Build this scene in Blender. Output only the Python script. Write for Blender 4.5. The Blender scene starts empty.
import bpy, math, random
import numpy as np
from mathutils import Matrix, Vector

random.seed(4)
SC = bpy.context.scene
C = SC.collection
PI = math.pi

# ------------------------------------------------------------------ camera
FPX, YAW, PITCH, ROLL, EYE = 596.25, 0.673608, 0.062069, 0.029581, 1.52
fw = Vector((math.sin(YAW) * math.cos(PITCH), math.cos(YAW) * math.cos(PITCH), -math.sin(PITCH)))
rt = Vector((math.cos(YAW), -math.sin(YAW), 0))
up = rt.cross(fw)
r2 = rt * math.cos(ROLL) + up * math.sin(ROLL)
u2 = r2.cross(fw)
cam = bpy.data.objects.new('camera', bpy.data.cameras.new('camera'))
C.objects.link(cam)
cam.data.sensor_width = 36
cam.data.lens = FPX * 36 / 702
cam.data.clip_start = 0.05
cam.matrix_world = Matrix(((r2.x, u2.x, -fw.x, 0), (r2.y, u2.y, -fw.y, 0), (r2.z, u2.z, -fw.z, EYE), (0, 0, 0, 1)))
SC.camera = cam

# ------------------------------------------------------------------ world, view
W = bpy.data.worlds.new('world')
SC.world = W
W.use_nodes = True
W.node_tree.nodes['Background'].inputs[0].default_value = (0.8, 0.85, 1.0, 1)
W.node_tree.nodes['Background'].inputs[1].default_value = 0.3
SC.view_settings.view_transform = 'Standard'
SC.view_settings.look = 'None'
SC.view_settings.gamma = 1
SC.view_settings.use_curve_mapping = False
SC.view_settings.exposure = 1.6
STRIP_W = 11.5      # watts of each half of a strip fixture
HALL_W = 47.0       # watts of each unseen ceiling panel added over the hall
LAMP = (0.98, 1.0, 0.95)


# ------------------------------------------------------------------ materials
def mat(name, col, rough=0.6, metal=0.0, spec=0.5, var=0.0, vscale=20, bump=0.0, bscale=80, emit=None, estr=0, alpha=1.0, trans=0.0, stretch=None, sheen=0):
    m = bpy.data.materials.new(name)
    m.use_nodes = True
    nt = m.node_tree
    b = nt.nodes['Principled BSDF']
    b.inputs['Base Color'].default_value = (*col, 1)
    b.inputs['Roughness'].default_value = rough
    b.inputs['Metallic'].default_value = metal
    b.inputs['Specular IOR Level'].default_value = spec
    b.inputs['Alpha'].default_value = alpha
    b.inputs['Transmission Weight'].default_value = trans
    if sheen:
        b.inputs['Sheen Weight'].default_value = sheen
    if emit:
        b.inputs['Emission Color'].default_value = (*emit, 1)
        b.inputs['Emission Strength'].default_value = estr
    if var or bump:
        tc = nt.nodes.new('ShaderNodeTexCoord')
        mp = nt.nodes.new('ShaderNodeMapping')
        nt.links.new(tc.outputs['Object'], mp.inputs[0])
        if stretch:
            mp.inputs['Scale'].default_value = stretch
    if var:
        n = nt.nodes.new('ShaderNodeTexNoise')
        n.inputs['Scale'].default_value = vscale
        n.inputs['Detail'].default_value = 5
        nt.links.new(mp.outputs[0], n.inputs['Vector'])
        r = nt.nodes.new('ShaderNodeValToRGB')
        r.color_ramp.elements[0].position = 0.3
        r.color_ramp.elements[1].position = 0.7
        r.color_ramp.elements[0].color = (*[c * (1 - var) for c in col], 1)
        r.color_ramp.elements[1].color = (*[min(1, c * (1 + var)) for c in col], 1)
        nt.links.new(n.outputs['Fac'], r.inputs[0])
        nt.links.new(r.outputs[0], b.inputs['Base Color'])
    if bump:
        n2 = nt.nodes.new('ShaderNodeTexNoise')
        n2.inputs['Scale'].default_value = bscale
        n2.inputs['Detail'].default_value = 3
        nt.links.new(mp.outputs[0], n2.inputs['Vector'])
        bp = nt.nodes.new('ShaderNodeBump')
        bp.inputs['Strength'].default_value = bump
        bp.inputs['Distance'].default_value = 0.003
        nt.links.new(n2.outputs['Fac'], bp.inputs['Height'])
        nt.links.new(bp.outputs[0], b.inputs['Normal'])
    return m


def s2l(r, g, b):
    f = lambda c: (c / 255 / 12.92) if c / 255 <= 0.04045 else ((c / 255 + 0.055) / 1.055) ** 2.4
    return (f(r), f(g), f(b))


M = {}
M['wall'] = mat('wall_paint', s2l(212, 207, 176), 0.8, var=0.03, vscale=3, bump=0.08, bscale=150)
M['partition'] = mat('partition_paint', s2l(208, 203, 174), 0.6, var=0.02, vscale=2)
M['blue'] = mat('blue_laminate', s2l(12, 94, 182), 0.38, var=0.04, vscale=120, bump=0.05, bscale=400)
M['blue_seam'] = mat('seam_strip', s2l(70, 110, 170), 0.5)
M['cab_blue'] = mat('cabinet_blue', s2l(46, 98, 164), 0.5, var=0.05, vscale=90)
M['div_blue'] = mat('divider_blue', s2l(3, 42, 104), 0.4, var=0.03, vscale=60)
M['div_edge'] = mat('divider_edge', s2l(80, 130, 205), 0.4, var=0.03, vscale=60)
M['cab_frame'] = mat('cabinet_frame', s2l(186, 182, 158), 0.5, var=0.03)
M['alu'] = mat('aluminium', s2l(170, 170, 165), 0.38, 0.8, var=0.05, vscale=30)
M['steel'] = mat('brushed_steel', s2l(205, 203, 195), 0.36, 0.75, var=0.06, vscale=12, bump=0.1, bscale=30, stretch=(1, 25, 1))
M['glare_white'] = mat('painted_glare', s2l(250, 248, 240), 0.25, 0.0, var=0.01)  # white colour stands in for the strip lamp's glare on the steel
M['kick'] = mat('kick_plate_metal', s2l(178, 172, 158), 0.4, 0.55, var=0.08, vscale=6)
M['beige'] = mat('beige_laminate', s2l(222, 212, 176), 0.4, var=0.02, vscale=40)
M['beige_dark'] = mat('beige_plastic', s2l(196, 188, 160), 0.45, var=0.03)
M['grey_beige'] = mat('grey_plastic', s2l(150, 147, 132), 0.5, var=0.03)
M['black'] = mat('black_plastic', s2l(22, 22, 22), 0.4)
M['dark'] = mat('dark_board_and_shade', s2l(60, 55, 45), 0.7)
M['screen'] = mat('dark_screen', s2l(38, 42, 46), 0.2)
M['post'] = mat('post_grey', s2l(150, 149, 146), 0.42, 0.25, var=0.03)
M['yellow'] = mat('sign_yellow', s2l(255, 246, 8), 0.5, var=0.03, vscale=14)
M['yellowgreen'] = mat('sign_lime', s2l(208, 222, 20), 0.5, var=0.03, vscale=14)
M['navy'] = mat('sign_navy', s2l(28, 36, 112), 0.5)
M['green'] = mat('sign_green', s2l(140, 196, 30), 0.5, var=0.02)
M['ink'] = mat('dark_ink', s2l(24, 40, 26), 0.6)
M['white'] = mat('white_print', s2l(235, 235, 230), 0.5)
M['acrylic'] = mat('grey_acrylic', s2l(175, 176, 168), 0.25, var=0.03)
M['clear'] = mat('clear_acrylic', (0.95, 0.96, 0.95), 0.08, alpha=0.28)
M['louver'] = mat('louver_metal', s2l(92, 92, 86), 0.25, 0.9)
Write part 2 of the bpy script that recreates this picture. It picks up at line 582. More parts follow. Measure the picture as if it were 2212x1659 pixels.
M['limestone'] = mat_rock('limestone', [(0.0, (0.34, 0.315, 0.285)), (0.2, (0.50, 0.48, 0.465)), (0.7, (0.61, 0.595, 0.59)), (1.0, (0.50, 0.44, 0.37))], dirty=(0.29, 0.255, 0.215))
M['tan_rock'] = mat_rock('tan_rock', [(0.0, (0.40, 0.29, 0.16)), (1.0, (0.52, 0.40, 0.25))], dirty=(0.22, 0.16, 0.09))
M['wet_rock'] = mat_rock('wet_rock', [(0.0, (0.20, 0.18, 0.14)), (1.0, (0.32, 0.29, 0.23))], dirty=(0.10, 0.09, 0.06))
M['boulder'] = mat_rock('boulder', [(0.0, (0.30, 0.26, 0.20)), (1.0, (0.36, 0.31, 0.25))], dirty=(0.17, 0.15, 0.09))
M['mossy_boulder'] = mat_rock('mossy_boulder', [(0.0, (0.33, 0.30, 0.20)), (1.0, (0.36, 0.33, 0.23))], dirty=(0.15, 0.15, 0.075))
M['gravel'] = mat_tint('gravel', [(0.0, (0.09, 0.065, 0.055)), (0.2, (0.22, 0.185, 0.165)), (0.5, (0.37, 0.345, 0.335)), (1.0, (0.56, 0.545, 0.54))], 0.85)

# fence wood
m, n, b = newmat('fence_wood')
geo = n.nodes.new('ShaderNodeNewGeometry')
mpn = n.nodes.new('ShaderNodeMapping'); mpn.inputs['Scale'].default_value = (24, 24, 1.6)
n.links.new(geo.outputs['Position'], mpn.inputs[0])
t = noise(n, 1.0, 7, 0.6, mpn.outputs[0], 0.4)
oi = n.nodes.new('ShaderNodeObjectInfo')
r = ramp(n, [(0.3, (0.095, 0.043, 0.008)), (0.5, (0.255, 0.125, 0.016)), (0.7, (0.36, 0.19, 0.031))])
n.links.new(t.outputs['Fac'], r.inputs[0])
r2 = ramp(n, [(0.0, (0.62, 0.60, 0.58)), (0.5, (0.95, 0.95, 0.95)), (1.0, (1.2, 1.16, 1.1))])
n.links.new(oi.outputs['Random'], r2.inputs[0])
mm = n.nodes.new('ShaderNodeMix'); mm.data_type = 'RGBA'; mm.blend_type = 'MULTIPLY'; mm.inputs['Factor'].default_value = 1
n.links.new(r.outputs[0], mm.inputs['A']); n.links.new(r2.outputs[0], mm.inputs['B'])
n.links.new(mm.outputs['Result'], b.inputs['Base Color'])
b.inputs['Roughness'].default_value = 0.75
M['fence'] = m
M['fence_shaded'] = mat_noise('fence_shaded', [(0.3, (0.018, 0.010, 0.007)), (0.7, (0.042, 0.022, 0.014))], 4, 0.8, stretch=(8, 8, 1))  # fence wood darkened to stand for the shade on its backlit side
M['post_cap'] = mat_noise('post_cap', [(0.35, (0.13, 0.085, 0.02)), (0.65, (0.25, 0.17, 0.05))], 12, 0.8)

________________

(What the task asks):
Find the line containing "stretch=(8, 8, 1))" in the material above. Print it and every line after it through the end, exactly and only those.

(Result of the task):
M['fence_shaded'] = mat_noise('fence_shaded', [(0.3, (0.018, 0.010, 0.007)), (0.7, (0.042, 0.022, 0.014))], 4, 0.8, stretch=(8, 8, 1))  # fence wood darkened to stand for the shade on its backlit side
M['post_cap'] = mat_noise('post_cap', [(0.35, (0.13, 0.085, 0.02)), (0.65, (0.25, 0.17, 0.05))], 12, 0.8)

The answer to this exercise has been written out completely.